An institution that has obtained a general prior permission must deduct corresponding amounts from the sum of its eligible liabilities

Commission Delegated Regulation (EU) No. 241/2014 contains provisions on the requirement for institutions to deduct from the sum of eligible liabilities the amount for which it has obtained prior permission. The European Banking Authority (EBA) has published answers to questions about how the deduction is to be made, in its question-and-answer tool (Single Rulebook Q&A).

Single Rulebook Q&A

The issuance documentation should state that an eligible liability may only be reduced with permission from the Debt Office

According to the Debt Office, the terms of Regulation (EU) No. 575/2013 of the European Parliament and of the Council – the capital requirements regulation (CRR) – do not entail that liabilities are to be disqualified from constituting an eligible liability solely if the issuance documentation (prospectus) lacks the information that the issued liability may only be reduced by permission of the Debt Office (provided that the liability otherwise fulfils the terms and conditions set forth in Article 72b of the CRR). However, in line with what is stated in the EBA MREL monitoring report, as a matter of protocol institutions should include such information in the issuance documentation.

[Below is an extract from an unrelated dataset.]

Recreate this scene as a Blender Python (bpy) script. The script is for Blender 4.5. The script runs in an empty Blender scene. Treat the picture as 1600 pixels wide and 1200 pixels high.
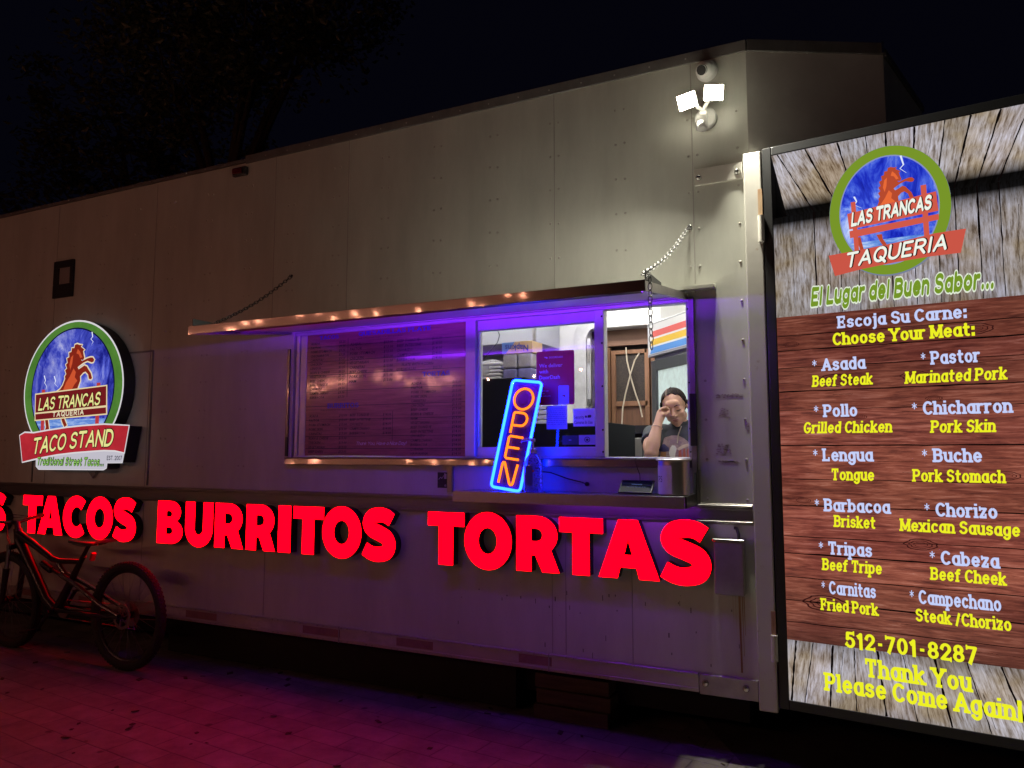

EBA MREL monitoring report

Swedish insolvency ranking

The Debt office has compiled information on the ranking of items in Swedish insolvency proceedings. The statement is published in accordance with article 8 in commission implementing regulation (EU) 2021/763 of 23 April 2021 laying down implementing technical standards for the application of Regulation (EU) No 575/2013 of the European Parliament and of the Council and Directive 2014/59/EU of the European Parliament and of the Council with regard to the supervisory reporting and public disclosure of the minimum requirement for own funds and eligible liabilities.

Statement of Swedish insolvency ranking

Quarterly follow-up

Once every quarter, the Debt Office publishes a report on its monitoring of how systemically important banks and institutions comply with MREL.